[What you are asked to do]:
Of all the lines in this data, how many include "part"? Respond with the number only.

[Given material]:
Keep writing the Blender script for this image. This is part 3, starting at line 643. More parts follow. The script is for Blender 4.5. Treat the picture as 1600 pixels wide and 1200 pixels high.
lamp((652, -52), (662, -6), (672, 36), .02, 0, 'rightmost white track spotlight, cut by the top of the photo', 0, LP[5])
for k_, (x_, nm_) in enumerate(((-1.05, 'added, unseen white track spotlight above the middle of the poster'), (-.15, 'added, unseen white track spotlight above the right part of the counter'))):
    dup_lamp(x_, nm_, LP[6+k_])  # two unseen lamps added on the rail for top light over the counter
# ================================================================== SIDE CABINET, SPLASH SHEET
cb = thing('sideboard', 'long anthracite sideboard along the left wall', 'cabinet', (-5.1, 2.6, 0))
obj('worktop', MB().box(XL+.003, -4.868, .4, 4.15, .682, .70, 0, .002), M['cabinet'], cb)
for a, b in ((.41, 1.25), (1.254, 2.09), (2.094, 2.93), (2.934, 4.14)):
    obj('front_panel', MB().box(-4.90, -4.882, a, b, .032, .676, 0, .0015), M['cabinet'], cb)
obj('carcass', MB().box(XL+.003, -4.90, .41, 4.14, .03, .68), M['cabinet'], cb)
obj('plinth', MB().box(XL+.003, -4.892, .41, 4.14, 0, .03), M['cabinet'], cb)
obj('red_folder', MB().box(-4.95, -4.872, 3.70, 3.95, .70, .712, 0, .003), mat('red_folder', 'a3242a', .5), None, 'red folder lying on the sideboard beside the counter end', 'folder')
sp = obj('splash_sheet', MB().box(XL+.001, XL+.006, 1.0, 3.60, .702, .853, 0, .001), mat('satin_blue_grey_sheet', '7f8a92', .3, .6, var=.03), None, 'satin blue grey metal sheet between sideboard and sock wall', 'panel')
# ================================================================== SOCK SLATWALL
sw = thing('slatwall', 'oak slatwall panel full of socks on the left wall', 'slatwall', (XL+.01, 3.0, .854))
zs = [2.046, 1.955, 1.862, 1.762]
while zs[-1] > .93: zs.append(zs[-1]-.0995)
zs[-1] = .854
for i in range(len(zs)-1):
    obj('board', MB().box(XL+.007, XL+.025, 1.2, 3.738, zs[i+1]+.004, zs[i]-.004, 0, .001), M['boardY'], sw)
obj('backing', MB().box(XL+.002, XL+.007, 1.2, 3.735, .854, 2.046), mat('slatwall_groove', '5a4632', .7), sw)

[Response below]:
2